- What is asked
Repeat exactly and only the lines from the line containing "Write a Blender" through the line containing "return u*Y, H+v*Y", both included.

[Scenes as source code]
— Begin —

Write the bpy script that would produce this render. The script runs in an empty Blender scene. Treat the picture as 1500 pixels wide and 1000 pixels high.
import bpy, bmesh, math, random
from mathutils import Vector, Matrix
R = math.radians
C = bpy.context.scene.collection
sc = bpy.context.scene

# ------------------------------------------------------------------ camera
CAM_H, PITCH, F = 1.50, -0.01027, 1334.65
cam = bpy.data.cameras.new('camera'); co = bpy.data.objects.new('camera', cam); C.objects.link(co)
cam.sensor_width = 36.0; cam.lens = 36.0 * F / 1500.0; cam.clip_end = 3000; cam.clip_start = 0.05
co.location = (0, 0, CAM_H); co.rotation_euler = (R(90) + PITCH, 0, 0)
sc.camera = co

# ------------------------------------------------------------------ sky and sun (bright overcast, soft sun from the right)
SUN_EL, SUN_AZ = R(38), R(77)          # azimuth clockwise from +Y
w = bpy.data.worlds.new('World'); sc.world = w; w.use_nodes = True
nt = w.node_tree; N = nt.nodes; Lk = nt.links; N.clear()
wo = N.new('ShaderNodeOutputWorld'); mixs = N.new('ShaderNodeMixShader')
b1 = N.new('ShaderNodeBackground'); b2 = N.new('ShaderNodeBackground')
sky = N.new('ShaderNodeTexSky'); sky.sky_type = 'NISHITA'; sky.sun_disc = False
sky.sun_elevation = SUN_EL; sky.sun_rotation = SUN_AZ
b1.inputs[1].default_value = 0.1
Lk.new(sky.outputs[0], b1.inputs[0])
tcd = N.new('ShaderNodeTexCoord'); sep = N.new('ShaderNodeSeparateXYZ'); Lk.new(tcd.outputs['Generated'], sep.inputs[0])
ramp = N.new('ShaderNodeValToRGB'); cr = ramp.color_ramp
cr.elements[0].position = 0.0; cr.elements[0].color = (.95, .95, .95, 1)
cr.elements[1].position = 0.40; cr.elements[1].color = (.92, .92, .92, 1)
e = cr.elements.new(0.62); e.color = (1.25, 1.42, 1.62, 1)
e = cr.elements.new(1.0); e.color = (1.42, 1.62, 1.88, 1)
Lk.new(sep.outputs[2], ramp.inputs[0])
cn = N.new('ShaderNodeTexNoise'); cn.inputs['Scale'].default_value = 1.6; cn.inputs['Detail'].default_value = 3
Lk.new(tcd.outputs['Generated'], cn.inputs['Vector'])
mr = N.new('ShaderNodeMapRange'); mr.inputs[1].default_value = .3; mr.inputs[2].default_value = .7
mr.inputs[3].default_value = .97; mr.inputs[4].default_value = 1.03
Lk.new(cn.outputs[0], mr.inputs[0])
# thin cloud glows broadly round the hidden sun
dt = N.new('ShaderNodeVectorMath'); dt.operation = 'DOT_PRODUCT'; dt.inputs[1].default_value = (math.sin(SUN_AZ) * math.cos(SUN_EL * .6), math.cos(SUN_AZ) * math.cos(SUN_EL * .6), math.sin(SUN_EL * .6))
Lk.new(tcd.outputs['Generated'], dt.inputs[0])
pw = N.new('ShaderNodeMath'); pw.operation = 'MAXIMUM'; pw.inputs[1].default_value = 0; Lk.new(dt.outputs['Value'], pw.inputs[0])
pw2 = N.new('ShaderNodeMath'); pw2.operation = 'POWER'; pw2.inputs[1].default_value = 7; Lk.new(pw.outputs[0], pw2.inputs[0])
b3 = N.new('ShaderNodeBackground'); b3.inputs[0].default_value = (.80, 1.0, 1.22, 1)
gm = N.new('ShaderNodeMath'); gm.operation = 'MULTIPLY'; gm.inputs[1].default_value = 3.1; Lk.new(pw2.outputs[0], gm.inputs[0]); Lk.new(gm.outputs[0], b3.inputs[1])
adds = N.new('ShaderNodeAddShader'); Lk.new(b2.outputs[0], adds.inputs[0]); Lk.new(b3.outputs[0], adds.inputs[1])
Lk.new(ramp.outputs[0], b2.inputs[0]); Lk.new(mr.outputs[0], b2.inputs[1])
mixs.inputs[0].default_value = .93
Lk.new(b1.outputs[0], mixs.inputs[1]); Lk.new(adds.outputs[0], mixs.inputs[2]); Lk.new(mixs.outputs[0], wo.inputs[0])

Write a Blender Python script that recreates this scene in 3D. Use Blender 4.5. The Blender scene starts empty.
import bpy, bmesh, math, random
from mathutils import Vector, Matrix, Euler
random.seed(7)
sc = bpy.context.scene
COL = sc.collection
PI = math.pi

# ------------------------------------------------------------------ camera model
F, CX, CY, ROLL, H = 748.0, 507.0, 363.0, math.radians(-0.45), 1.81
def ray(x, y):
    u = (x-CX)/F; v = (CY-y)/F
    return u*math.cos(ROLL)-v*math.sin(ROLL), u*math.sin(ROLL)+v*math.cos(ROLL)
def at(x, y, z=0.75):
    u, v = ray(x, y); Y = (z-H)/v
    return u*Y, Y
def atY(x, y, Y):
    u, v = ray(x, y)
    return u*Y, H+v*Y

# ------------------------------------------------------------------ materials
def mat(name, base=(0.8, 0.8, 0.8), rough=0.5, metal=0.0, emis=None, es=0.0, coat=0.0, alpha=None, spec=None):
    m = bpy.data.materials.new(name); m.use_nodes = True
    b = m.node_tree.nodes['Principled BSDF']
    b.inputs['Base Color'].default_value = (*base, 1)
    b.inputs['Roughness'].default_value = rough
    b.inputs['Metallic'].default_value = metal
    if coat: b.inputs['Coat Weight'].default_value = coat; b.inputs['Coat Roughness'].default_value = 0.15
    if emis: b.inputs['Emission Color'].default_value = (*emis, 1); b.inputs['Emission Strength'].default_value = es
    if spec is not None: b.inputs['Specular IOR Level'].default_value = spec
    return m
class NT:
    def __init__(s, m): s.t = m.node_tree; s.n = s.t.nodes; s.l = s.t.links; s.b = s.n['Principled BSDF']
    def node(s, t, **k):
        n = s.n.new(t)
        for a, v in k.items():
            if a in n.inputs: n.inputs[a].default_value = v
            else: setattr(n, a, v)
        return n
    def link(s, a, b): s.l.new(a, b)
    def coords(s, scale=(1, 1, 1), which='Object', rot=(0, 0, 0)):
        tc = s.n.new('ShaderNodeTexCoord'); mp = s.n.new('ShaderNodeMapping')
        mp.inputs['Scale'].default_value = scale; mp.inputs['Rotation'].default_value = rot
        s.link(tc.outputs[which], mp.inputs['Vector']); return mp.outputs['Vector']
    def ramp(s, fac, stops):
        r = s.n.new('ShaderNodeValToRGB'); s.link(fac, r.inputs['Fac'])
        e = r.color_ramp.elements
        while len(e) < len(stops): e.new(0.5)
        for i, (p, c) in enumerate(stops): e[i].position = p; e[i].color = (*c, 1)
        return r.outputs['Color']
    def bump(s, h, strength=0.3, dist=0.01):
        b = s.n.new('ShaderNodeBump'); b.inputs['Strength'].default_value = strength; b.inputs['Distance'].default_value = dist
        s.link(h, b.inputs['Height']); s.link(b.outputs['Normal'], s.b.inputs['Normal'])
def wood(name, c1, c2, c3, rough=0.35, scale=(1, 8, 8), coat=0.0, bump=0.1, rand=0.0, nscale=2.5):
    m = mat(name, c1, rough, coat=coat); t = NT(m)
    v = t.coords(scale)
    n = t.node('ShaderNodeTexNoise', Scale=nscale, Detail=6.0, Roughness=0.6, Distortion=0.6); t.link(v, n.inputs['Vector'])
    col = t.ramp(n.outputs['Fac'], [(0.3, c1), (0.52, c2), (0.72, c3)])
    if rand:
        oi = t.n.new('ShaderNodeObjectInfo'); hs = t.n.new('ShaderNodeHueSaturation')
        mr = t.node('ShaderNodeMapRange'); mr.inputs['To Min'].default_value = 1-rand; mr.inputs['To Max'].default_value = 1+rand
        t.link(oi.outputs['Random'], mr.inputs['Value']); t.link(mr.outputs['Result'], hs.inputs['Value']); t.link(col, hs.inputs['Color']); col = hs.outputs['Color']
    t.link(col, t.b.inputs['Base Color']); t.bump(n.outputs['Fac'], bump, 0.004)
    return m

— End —

- Task output
Write a Blender Python script that recreates this scene in 3D. Use Blender 4.5. The Blender scene starts empty.
import bpy, bmesh, math, random
from mathutils import Vector, Matrix, Euler
random.seed(7)
sc = bpy.context.scene
COL = sc.collection
PI = math.pi

# ------------------------------------------------------------------ camera model
F, CX, CY, ROLL, H = 748.0, 507.0, 363.0, math.radians(-0.45), 1.81
def ray(x, y):
    u = (x-CX)/F; v = (CY-y)/F
    return u*math.cos(ROLL)-v*math.sin(ROLL), u*math.sin(ROLL)+v*math.cos(ROLL)
def at(x, y, z=0.75):
    u, v = ray(x, y); Y = (z-H)/v
    return u*Y, Y
def atY(x, y, Y):
    u, v = ray(x, y)
    return u*Y, H+v*Y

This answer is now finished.